В начале октября 1887 г. отдал Чехов свою пьесу в театр Корша, а 19 ноября уже состоялась премьера. Как она проходила, подробно описывает брат драматурга, М. П. Чехов: "Театр был переполнен. Одни ожидали увидеть в "Иванове" веселый фарс в стиле тогдашних рассказов Чехова, помещавшихся в "Осколках", другие ждали от него чего-то нового, более серьезного, - и не ошиблись. Успех оказался пестрым: одни шикали, другие, которых было большинство, шумно аплодировали и вызывали автора, но в общем "Иванова" не поняли... Я... помню, что происходило тогда в театре Корша.
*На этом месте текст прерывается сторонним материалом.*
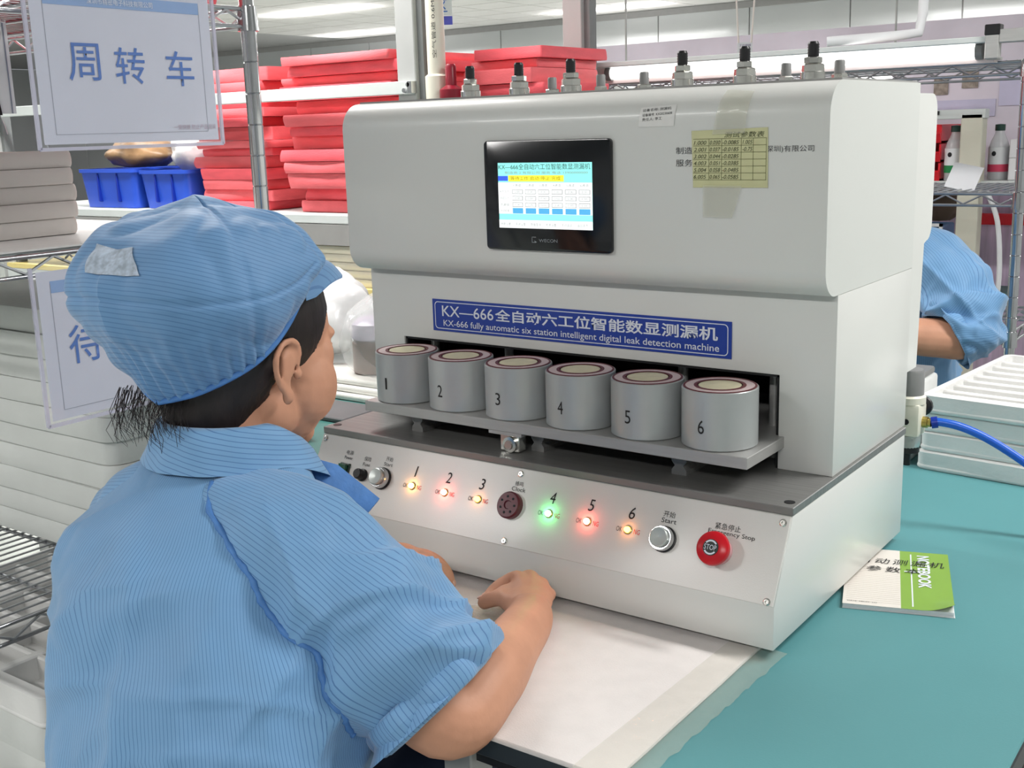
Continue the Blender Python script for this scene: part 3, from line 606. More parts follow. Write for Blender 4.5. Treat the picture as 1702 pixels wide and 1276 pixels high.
# blue air hose
hp = [(0.7735, 0.545, 0.150), (0.785, 0.548, 0.152), (0.815, 0.556, 0.146), (0.853, 0.566, 0.129), (0.903, 0.575, 0.098), (0.955, 0.580, 0.060), (1.005, 0.582, 0.012), (1.062, 0.584, -0.05), (1.10, 0.585, -0.2), (1.11, 0.59, -0.45), (1.11, 0.6, FLOORZ + 0.012)]
ah = thing('air_hose', (0.85, 0.56, 0.1), 'blue plastic air hose running from the regulator across the foam trays', 'hose')
MB().tube([catmull(hp, i / 60) for i in range(61)], 0.0062, 12).build('hose', HOSEB, ah, 180)
MB().tube([(0.7735, 0.545, 0.150), (0.782, 0.5475, 0.1516)], 0.0088, 14).build('push_fitting', mat('dark_blue_fitting', rgb(20, 52, 160), 0.3), ah, 40)

# paper note and tape stuck on the machine head
nt_ = thing('paper_note', (0.63, HF, 0.555), 'yellowed handwritten table taped on the front of the machine head', 'paper note')
NOTEM = mat('yellowed_note_paper', rgb(206, 206, 160), 0.55, var=0.06, scale=25)
skin_sheet('note_sheet', [(0.5825, 0.5195), (0.681, 0.5195), (0.680, 0.590), (0.580, 0.588)], NOTEM, nt_, 0.0006)
LINEM = mat('note_line', rgb(120, 122, 84), 0.6)
for zz in [0.5285 + k * 0.0082 for k in range(7)]: MB().box((0.5826, HF - 0.0012, zz), (0.6785, HF - 0.001, zz + 0.0006)).build('table_line', LINEM, nt_, 0)
for xx in (0.6035, 0.6205, 0.646, 0.6615, 0.678): MB().box((xx, HF - 0.0012, 0.5285), (xx + 0.0006, HF - 0.001, 0.578)).build('table_line', LINEM, nt_, 0)
PEN = mat('ballpoint_ink', rgb(74, 80, 54), 0.6)
lettering('测试参数表', 0.052, 0.0068, (0.650, HF, 0.5825), FXv, FUv, FNv, PEN, nt_, lift=0.0014, shear=0.2)
for r_ in range(6):
    zz = 0.5735 - r_ * 0.0082
    for (xa, ww, tx) in ((0.592, 0.017, '%d.00%d' % (r_ + 1, r_)), (0.612, 0.014, '0.0%d' % (30 + r_ * 7)), (0.6325, 0.022, '-0.0%d85' % r_)): lettering(tx, ww, 0.0048, (xa, HF, zz), FXv, FUv, FNv, PEN, nt_, lift=0.0014, shear=0.25)
for r_ in range(2): lettering(('1.005', '-0.75')[r_], 0.013, 0.0048, (0.6545, HF, 0.5735 - r_ * 0.0082), FXv, FUv, FNv, PEN, nt_, lift=0.0014, shear=0.25)
o = skin_sheet('adhesive_tape', [(0.6085, 0.583), (0.6515, 0.584), (0.6575, 0.6335), (0.621, 0.638)], TAPE, None, 0.0018, 10, 14, 0.0022); tag(o, 'crinkled clear tape strip above the yellowed paper note', 'tape')
o = skin_sheet('adhesive_tape', [(0.5965, 0.4835), (0.636, 0.483), (0.6485, 0.522), (0.597, 0.522)], TAPE, None, 0.0018, 10, 12, 0.0022); tag(o, 'crinkled clear tape strip below the yellowed paper note', 'tape')
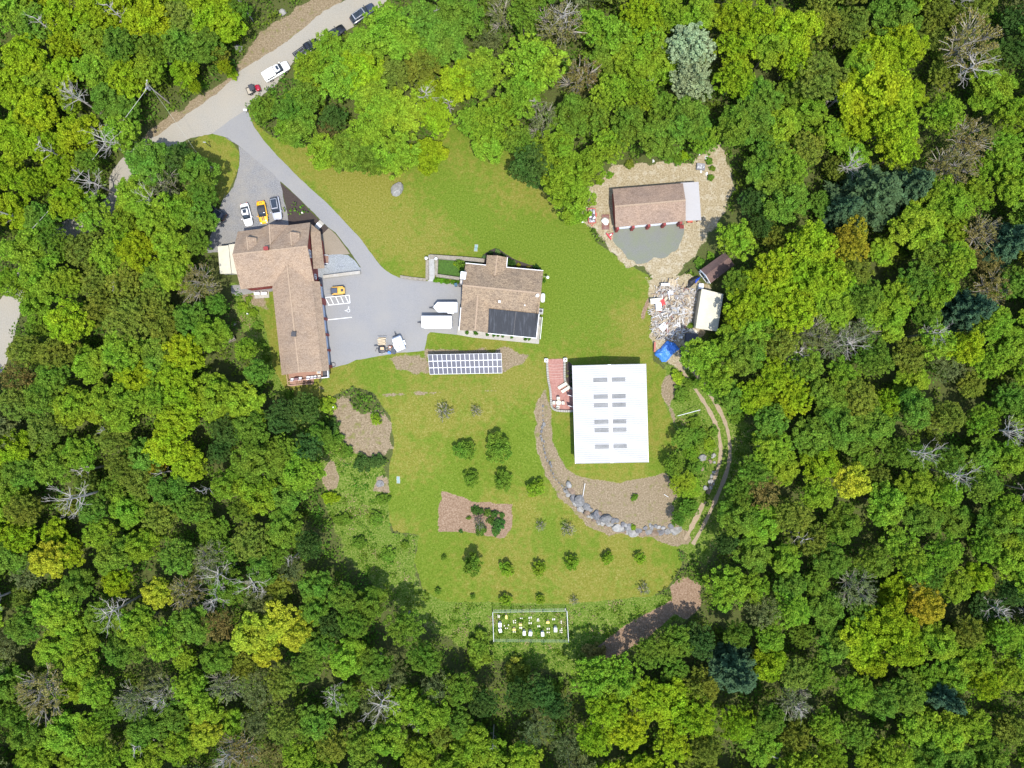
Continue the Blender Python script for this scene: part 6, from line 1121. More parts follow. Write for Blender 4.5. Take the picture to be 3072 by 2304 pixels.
TL('B', """52,156,76L 30,30,45G 120,60,58B 170,190,50B 20,240,46L 75,300,46S 140,290,45G 195,290,52G 245,230,46L 200,60,45L 260,90,52L 320,40,50Y 300,150,42L 230,140,42G 350,100,42L 440,115,58P 447,195,56P 390,35,46L 470,30,42L 545,40,50Y 615,50,48Y
 560,115,52Y 560,190,50Y 640,120,42L 320,230,44L 370,260,42G 290,310,48G 240,360,42L 380,335,46G 440,300,50G 478,345,38L 110,370,52L 50,410,52D 120,450,52L 155,500,42L 185,415,40L 20,350,40G 600,300,52G 555,310,40G 620,240,45G 665,320,46L 640,375,46G 690,420,56L
 680,490,52G 630,430,42G 730,370,42O 765,190,62O 700,80,56Y 770,50,52O 840,70,48O 700,150,45Y 950,30,58G 900,130,52Y 965,120,55Y 1060,25,42O 1140,30,48O 1140,105,66B 900,230,78Y 945,310,72Y 860,300,48Y 965,375,48Y 795,335,42L 870,165,38L
 1080,285,50L 1130,345,58B 1095,410,55B 1190,220,50L 1240,130,40D 1250,50,35D 1240,280,45L 1222,370,50L 1250,450,45L 900,480,84N 820,520,40N 985,465,52N 1080,500,52L 1150,480,48L 1010,560,52L 1165,580,46B 1235,600,52N 1105,645,52L 1040,630,45G
 840,600,50o 740,600,58Y 555,592,46L 618,560,28D 650,680,62Y 735,690,66Y 600,740,56Y 700,770,62Y 795,690,52Y 800,760,48L 850,680,46O 880,740,45G 620,820,48L 560,700,34G 560,790,42Y 545,850,40L 470,885,44L 505,930,44L 580,880,46G 665,850,46O 740,830,42S
 800,850,46S 870,820,42S 930,790,46L 960,730,42L 1010,700,42G 1060,720,42L 1130,770,52N 1200,800,48L 1250,700,40G 1200,715,44B 1240,860,42L 1130,860,46Y 1050,850,46L 990,880,42O 900,890,46G 820,930,42L 730,910,46G 650,930,46Y 1190,900,40L 1030,780,36G 1180,140,36O""")
TL('D', """600,30,42Y 545,30,34G 640,90,42G 700,30,46Y 660,60,36Y 790,30,46G 860,30,50O 930,50,42Y 900,100,46G 820,110,52G 740,130,52G 640,160,46L 605,215,42G 670,210,42L 845,240,442 765,190,42Y 760,270,42L 625,265,42B 565,265,36G 560,330,42G 530,395,30D 620,350,46L
 700,330,46O 680,440,36L 750,390,46O 820,350,42G 600,420,40G 540,505,50L 600,505,36L 625,565,42S 700,560,46L 860,510,50S 790,440,42G 900,440,46G 960,400,46L 1000,450,46L 1080,420,46L 1100,500,42L 1040,480,36G 1030,550,54o 945,600,58Y 870,640,55Y 975,650,50Y 895,690,36Y 1060,640,42L
 1010,260,42L 930,300,46L 1020,330,42G 1080,270,42L 1090,190,42G 1170,250,46G 1230,310,42L 1200,345,42G 1180,400,46L 1240,430,46L 1160,480,32Y 1135,620,42O 1220,620,42L 1150,690,46L 1100,720,42L 1175,750,46Y 1235,720,42L 1070,775,42N 980,770,46G 920,790,46G 850,760,42L
 1000,850,46L 1080,870,50L 1150,850,46L 1240,860,40O 950,920,46L 1030,930,42G 1190,930,42G 560,720,60N 640,690,42Y 465,640,44D 410,640,42G 345,665,42G 205,730,55L 270,730,52L 335,780,52Y 230,805,55Y 290,860,55Y 205,880,46Y 400,790,52Y 470,760,46O 460,830,50Y
 485,900,46O 400,890,46Y 560,850,46Y 705,720,46O 700,790,46S 640,830,36G 620,900,46L 700,880,46O 780,850,46L 790,930,42L 860,870,42G 70,765,44D 20,775,40D 110,800,36D 60,860,42S 30,930,42L 130,900,36S 780,560,44G 800,650,40G 760,720,42G 1000,180,44G 1170,180,42G 1235,180,40L 960,170,40G 1000,60,42G 1080,80,46O 1170,90,42L 1240,40,42G
 690,500,36G 1240,520,34D 870,560,40G 640,630,36L 560,620,32G""")
TL('D', "425,135,26G 402,200,28G 425,250,32L 445,170,20L 440,310,24G 412,335,18G 455,205,16G", .5)
TL('C', """40,50,45O 30,160,45Y 100,30,45G 110,110,50O 180,60,50L 240,50,40L 300,60,50L 380,30,50L 460,40,56Y 540,30,52L 435,90,42Y 600,50,50L 620,110,42G 560,110,40D 420,150,54Y 470,200,42Y 350,180,42G 280,130,42O 50,220,45G 130,200,46G 20,300,42L 60,310,42O 350,240,50O 385,210,24o 300,200,36O
 420,270,46G 320,310,42L 250,370,42L 400,330,42O 480,310,46G 640,190,54G 705,170,46G 740,220,46L 640,275,46L 705,275,42G 760,160,40D 700,80,42D 755,60,38D 790,125,26G 40,380,46Y 20,430,40G 120,435,422 170,420,38Y 70,470,42S 280,430,42G 350,400,36L 440,430,44G 620,390,48O 705,355,42G 765,400,36D
 520,440,44S 290,490,36Y 390,520,382 460,520,46B 560,500,40G 130,560,50L 170,590,46L 60,600,42G 250,580,46G 340,600,50L 400,640,50L 300,660,46G 470,600,42G 540,600,38B 625,620,482 690,590,462 740,620,382 660,665,322 100,770,64B 200,700,42L 240,760,42L 20,740,42G 160,870,46L 60,870,46G 230,860,46L
 330,790,46S 400,760,44S 360,850,46G 470,750,46L 430,820,42G 505,805,42L 510,865,402 450,900,42L 350,920,46L 250,930,46L 90,930,46L 560,750,44S 640,760,42S 700,740,44O 760,700,40G 640,840,40S 700,850,44O 780,840,46G 600,910,46B 740,920,42L 820,900,46O 850,530,36G 880,590,44G 920,545,36G 820,600,40D
 860,680,42L 930,700,46G 1000,600,50G 1050,680,46G 1000,790,46L 1060,820,46L 1080,755,38S 930,800,38S 1100,860,42O 960,880,46L 1040,920,48L 1140,755,42G 1200,790,36D 1180,900,46L 1235,935,40L 900,900,46G 200,170,42L 190,500,36G 230,310,36G 170,300,30O 560,420,34G 600,310,34G 650,460,36G 720,460,30S 780,500,34G 640,540,34S 780,560,34G 790,650,40G 20,640,38S 540,680,38G
 1140,840,36G 980,720,36S 850,780,40G 680,420,34G 560,250,34L 200,640,34L 30,820,36G 270,810,36G""")

ZONES = [((150, 150), 'in the top left corner wood'), ((600, 120), 'between the upper left corner and the gravel road'), ((250, 420), 'in the wood left of the road bend'), ((560, 560), 'beside the gravel parking area'), ((200, 800), 'at the left edge near the pale road patch'),
         ((500, 900), 'in the wood west of the red house'), ((200, 1250), 'in the left wood below the middle'), ((600, 1250), 'in the wood southwest of the red deck'), ((150, 1700), 'at the lower left edge'), ((500, 1650), 'in the twiggy lower left wood'), ((250, 2100), 'in the bottom left corner'),
         ((700, 2100), 'along the bottom left of the photo'), ((900, 1900), 'left below the orchard lawn'), ((1200, 2100), 'in the dark wood below the bee yard'), ((900, 350), 'in the grove right of the driveway'), ((1150, 200), 'in the grove below the parked road cars'), ((1400, 150), 'at the top centre'), ((1500, 400), 'in the grove above the open lawn'),
         ((1750, 150), 'in the top wood right of centre'), ((1900, 350), 'in the wood above the garage'), ((2250, 150), 'in the top right wood'), ((2600, 150), 'in the upper right wood near the top'), ((2950, 150), 'in the top right corner'), ((2350, 450), 'right of the garage lane'), ((2650, 450), 'near the big right-hand pines'), ((2950, 550), 'at the right edge high up'),
         ((2300, 850), 'right of the shed with the metal roof'), ((2600, 850), 'in the wood right of the debris yard'), ((2950, 900), 'at the right edge near the middle'), ((2200, 1150), 'above the track bend'), ((2120, 1350), 'between the barn and the track'), ((2450, 1250), 'in the wood right of the track'), ((2750, 1250), 'in the right wood below the middle'), ((3000, 1300), 'at the right edge below the middle'),
         ((2250, 1700), 'right of the orchard lawn end'), ((2600, 1700), 'in the lower right wood'), ((2950, 1700), 'at the lower right edge'), ((1800, 2050), 'in the bright wood below the lawn'), ((2100, 2050), 'around the lower pine'), ((2500, 2100), 'along the bottom right of the photo'), ((2900, 2150), 'in the bottom right corner')]
ORD = [ordw(i + 1) for i in range(40)]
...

Это было что-то невероятное. Публика вскакивала со своих мест, одни аплодировали, другие шикали и громко свистели, третьи топали ногами. Стулья и кресла в партере были сдвинуты со своих мест, ряды их перепутались, сбились в одну кучу... сидевшая в ложах публика встревожилась и не знала, сидеть ей или уходить. А что делалось на галерке, то этого невозможно себе и представить: там происходило целое побоище между шикавшими и аплодировавшими" ("Вокруг Чехова", с. 187-188). Сам Чехов тоже писал о странном успехе, от которого у автора осталось "утомление и чувство досады. Противно, хотя пьеса имела солидный успех... Театралы говорят, что никогда они не видели в театре такого брожения, такого всеобщего аплодисменто-шиканья, и никогда в другое время им не приходилось слышать стольких споров, какие видели и слышали они на моей пьесе. А у Корша не было случая, чтобы автора вызывали после 2-го действия", - писал он Ал. П. Чехову на другой день после премьеры. Огорчало драматурга, что актеры играли неважно, "клоунничали", несли отсебятину, "роль знали только Давыдов и Глама, а остальные играли по суфлеру и по внутреннему убеждению" (то же письмо). Правда, "второе представление прошло недурно..." (ему же, 24 ноября).